# Start of STORED DATA
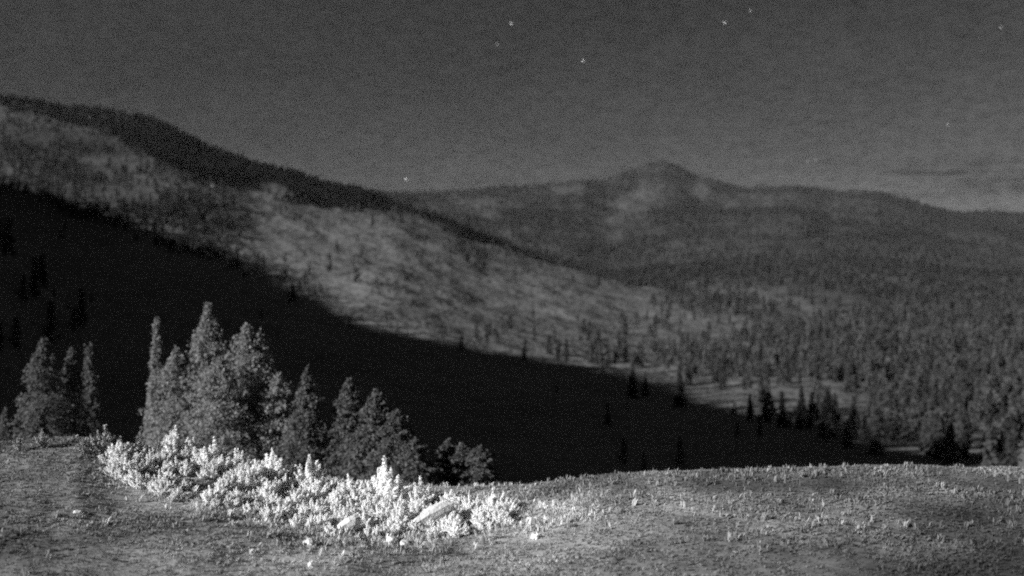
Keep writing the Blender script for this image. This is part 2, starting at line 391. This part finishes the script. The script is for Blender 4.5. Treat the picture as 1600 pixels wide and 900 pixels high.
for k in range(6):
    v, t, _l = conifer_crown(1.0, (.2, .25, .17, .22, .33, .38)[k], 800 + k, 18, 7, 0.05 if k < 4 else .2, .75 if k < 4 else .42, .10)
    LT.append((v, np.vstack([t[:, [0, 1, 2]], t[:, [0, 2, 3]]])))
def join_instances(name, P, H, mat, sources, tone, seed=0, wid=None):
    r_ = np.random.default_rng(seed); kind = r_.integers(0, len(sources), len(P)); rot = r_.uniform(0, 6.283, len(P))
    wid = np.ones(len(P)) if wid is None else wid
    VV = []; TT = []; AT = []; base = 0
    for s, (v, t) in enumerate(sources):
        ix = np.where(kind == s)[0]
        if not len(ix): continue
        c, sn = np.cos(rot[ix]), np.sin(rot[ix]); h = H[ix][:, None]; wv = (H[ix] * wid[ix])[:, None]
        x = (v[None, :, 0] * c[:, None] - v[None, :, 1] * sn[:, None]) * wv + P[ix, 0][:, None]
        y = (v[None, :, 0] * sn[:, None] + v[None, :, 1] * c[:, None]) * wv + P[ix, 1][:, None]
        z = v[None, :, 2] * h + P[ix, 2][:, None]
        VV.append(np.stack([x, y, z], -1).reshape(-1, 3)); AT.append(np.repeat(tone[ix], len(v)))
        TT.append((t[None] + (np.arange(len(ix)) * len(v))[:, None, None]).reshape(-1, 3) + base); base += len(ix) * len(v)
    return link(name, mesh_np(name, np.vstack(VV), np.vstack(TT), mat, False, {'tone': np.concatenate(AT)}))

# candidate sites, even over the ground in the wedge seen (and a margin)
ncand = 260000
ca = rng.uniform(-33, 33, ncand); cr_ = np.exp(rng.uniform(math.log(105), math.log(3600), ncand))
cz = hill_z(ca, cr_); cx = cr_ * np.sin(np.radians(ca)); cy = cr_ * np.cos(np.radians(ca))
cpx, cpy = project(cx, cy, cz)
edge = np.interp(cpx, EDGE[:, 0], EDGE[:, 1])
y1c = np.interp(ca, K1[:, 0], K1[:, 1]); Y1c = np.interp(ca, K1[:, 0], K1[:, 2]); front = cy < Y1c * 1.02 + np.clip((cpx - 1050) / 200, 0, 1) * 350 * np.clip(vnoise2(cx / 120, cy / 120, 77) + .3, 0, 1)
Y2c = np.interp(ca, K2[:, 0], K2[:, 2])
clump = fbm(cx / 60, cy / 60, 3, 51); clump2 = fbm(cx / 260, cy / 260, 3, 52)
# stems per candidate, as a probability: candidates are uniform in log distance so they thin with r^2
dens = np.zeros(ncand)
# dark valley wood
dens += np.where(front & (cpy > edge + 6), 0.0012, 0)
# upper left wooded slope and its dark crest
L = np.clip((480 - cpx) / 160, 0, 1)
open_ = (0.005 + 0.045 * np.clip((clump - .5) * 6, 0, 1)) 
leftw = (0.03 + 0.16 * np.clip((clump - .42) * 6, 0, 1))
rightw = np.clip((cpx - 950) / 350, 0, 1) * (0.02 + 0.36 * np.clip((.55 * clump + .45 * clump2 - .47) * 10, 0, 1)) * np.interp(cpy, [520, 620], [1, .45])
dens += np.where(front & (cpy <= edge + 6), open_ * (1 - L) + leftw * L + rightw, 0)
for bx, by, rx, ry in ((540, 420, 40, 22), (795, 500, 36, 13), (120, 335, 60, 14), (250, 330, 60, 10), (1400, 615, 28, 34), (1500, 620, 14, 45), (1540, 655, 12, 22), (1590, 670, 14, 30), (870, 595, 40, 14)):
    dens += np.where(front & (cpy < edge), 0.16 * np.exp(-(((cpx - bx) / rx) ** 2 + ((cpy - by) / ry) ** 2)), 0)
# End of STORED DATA
In the copy, include no pictures; restate the listing above exactly.

Keep writing the Blender script for this image. This is part 2, starting at line 391. This part finishes the script. The script is for Blender 4.5. Treat the picture as 1600 pixels wide and 900 pixels high.
for k in range(6):
    v, t, _l = conifer_crown(1.0, (.2, .25, .17, .22, .33, .38)[k], 800 + k, 18, 7, 0.05 if k < 4 else .2, .75 if k < 4 else .42, .10)
    LT.append((v, np.vstack([t[:, [0, 1, 2]], t[:, [0, 2, 3]]])))
def join_instances(name, P, H, mat, sources, tone, seed=0, wid=None):
    r_ = np.random.default_rng(seed); kind = r_.integers(0, len(sources), len(P)); rot = r_.uniform(0, 6.283, len(P))
    wid = np.ones(len(P)) if wid is None else wid
    VV = []; TT = []; AT = []; base = 0
    for s, (v, t) in enumerate(sources):
        ix = np.where(kind == s)[0]
        if not len(ix): continue
        c, sn = np.cos(rot[ix]), np.sin(rot[ix]); h = H[ix][:, None]; wv = (H[ix] * wid[ix])[:, None]
        x = (v[None, :, 0] * c[:, None] - v[None, :, 1] * sn[:, None]) * wv + P[ix, 0][:, None]
        y = (v[None, :, 0] * sn[:, None] + v[None, :, 1] * c[:, None]) * wv + P[ix, 1][:, None]
        z = v[None, :, 2] * h + P[ix, 2][:, None]
        VV.append(np.stack([x, y, z], -1).reshape(-1, 3)); AT.append(np.repeat(tone[ix], len(v)))
        TT.append((t[None] + (np.arange(len(ix)) * len(v))[:, None, None]).reshape(-1, 3) + base); base += len(ix) * len(v)
    return link(name, mesh_np(name, np.vstack(VV), np.vstack(TT), mat, False, {'tone': np.concatenate(AT)}))

# candidate sites, even over the ground in the wedge seen (and a margin)
ncand = 260000
ca = rng.uniform(-33, 33, ncand); cr_ = np.exp(rng.uniform(math.log(105), math.log(3600), ncand))
cz = hill_z(ca, cr_); cx = cr_ * np.sin(np.radians(ca)); cy = cr_ * np.cos(np.radians(ca))
cpx, cpy = project(cx, cy, cz)
edge = np.interp(cpx, EDGE[:, 0], EDGE[:, 1])
y1c = np.interp(ca, K1[:, 0], K1[:, 1]); Y1c = np.interp(ca, K1[:, 0], K1[:, 2]); front = cy < Y1c * 1.02 + np.clip((cpx - 1050) / 200, 0, 1) * 350 * np.clip(vnoise2(cx / 120, cy / 120, 77) + .3, 0, 1)
Y2c = np.interp(ca, K2[:, 0], K2[:, 2])
clump = fbm(cx / 60, cy / 60, 3, 51); clump2 = fbm(cx / 260, cy / 260, 3, 52)
# stems per candidate, as a probability: candidates are uniform in log distance so they thin with r^2
dens = np.zeros(ncand)
# dark valley wood
dens += np.where(front & (cpy > edge + 6), 0.0012, 0)
# upper left wooded slope and its dark crest
L = np.clip((480 - cpx) / 160, 0, 1)
open_ = (0.005 + 0.045 * np.clip((clump - .5) * 6, 0, 1)) 
leftw = (0.03 + 0.16 * np.clip((clump - .42) * 6, 0, 1))
rightw = np.clip((cpx - 950) / 350, 0, 1) * (0.02 + 0.36 * np.clip((.55 * clump + .45 * clump2 - .47) * 10, 0, 1)) * np.interp(cpy, [520, 620], [1, .45])
dens += np.where(front & (cpy <= edge + 6), open_ * (1 - L) + leftw * L + rightw, 0)
for bx, by, rx, ry in ((540, 420, 40, 22), (795, 500, 36, 13), (120, 335, 60, 14), (250, 330, 60, 10), (1400, 615, 28, 34), (1500, 620, 14, 45), (1540, 655, 12, 22), (1590, 670, 14, 30), (870, 595, 40, 14)):
    dens += np.where(front & (cpy < edge), 0.16 * np.exp(-(((cpx - bx) / rx) ** 2 + ((cpy - by) / ry) ** 2)), 0)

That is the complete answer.